Rows from a 3D scene dataset:

+---+

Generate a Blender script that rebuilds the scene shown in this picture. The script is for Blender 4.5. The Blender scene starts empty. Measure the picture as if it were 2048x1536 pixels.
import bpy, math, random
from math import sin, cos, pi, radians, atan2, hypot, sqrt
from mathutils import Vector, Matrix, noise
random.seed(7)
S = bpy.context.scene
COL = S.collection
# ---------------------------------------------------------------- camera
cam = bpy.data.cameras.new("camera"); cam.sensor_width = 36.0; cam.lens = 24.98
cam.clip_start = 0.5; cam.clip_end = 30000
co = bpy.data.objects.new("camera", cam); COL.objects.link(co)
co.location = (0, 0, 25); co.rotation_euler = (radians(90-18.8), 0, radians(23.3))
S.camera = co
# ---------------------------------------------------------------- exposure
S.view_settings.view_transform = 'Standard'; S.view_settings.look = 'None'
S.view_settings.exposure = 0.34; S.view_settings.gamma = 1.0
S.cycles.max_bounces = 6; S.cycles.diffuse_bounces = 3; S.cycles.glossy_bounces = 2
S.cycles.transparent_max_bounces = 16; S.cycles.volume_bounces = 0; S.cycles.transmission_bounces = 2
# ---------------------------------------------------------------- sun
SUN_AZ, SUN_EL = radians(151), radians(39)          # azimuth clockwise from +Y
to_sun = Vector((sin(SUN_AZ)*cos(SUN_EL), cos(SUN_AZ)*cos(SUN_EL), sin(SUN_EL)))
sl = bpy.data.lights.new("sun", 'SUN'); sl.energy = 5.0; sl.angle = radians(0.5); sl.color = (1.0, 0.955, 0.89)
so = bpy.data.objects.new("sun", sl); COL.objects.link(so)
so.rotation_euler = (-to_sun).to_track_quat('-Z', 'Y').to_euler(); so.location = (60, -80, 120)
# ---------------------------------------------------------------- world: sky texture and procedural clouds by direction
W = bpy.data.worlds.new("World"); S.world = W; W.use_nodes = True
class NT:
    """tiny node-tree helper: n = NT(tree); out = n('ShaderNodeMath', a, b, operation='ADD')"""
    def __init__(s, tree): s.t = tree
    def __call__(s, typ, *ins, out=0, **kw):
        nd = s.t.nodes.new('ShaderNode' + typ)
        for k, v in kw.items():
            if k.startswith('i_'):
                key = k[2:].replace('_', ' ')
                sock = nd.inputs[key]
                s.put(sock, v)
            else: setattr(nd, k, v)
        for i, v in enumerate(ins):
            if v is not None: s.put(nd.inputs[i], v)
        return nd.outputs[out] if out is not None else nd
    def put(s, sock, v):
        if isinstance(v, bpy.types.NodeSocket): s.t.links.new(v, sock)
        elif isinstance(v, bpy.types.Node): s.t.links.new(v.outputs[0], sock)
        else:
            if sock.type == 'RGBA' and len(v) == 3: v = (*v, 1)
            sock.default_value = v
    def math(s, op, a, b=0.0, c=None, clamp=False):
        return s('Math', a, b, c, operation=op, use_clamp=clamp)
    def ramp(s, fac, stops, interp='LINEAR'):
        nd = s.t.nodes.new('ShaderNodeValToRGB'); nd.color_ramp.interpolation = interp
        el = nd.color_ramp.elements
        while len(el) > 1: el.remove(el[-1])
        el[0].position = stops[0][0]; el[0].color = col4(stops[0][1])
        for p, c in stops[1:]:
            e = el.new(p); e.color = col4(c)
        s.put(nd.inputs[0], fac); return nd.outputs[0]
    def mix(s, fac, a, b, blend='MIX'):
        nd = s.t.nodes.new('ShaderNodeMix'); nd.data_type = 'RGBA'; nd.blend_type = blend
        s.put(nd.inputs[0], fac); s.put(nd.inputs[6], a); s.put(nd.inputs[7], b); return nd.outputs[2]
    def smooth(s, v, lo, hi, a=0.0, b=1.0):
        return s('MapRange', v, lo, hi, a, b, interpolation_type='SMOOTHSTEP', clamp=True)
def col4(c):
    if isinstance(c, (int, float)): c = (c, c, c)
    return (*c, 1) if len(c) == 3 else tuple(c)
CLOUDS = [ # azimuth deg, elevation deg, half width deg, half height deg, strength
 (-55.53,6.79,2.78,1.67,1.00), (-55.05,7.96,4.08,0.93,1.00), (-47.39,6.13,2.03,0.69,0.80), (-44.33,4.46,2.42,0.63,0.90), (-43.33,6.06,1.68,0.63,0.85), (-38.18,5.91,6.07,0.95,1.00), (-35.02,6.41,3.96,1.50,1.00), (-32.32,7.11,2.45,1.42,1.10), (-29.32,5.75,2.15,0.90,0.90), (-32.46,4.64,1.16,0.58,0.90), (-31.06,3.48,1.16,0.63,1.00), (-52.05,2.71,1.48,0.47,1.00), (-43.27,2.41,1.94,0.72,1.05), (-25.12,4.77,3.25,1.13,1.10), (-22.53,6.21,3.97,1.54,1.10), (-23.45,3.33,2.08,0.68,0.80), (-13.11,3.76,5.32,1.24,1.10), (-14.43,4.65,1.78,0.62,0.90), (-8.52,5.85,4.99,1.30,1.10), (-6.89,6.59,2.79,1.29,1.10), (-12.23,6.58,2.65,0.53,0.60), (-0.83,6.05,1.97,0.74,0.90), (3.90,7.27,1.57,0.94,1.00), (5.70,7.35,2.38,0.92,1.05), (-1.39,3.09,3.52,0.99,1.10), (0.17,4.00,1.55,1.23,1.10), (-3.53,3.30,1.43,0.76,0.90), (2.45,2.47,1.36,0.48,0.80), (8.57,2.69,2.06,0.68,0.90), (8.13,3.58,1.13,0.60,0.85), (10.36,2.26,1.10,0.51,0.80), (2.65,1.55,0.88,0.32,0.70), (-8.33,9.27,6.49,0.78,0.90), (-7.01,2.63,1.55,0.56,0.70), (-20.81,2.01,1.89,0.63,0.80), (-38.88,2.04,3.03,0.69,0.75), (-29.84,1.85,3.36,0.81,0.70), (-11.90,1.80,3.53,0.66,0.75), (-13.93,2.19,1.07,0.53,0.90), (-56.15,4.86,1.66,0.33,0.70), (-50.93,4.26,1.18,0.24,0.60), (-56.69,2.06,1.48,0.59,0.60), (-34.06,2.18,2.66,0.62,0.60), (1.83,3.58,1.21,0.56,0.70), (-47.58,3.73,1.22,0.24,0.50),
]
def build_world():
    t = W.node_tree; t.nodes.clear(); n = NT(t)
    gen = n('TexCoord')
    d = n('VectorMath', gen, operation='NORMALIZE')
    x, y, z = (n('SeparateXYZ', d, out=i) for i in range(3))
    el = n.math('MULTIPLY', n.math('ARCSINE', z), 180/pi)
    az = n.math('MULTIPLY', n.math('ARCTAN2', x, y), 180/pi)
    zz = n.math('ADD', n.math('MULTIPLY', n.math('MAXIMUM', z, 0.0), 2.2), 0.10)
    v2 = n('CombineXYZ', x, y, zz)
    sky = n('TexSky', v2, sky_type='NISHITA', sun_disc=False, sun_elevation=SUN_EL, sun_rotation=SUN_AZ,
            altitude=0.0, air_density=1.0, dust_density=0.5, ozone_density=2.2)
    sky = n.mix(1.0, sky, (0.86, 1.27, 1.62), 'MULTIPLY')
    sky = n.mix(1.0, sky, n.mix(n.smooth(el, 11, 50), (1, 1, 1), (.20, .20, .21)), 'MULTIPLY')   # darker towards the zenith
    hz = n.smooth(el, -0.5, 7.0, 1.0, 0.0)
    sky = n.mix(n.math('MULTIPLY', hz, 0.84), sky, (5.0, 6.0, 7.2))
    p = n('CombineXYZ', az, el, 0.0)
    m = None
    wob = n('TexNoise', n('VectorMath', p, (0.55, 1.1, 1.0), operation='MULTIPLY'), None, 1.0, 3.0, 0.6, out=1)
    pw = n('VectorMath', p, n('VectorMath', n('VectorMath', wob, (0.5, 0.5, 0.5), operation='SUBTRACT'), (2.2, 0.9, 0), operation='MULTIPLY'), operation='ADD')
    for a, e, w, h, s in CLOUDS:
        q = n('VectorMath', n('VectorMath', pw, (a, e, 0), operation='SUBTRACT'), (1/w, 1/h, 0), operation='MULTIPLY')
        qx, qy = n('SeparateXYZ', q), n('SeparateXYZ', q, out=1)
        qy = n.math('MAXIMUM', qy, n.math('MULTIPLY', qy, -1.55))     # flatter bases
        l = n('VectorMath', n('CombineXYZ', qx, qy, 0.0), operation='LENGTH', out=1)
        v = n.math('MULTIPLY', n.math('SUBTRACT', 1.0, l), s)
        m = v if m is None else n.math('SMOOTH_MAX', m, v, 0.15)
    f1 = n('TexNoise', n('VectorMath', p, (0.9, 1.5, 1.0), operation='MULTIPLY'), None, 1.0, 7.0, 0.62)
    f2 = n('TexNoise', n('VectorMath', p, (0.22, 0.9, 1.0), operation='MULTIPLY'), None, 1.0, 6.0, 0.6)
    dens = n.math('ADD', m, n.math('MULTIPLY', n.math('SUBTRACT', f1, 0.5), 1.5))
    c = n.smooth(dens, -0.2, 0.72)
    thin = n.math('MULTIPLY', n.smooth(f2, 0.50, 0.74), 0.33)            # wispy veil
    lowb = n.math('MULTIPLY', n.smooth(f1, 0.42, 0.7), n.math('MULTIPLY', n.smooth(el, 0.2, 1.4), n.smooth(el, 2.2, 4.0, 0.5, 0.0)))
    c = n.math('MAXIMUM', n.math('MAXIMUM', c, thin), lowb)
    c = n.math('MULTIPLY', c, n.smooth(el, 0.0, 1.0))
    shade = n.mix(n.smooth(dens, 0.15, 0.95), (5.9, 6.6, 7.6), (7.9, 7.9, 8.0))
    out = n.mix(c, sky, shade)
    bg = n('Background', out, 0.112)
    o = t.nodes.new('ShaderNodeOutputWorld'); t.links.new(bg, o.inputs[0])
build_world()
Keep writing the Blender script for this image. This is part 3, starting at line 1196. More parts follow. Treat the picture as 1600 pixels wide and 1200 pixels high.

+---+

WHAT NEEDS TO BE DONE:
From the listing above, pick out each line where the word "this" appears.

ANSWER TO THE PROBLEM:
Generate a Blender script that rebuilds the scene shown in this picture. The script is for Blender 4.5. The Blender scene starts empty. Measure the picture as if it were 2048x1536 pixels.
Keep writing the Blender script for this image. This is part 3, starting at line 1196. More parts follow. Treat the picture as 1600 pixels wide and 1200 pixels high.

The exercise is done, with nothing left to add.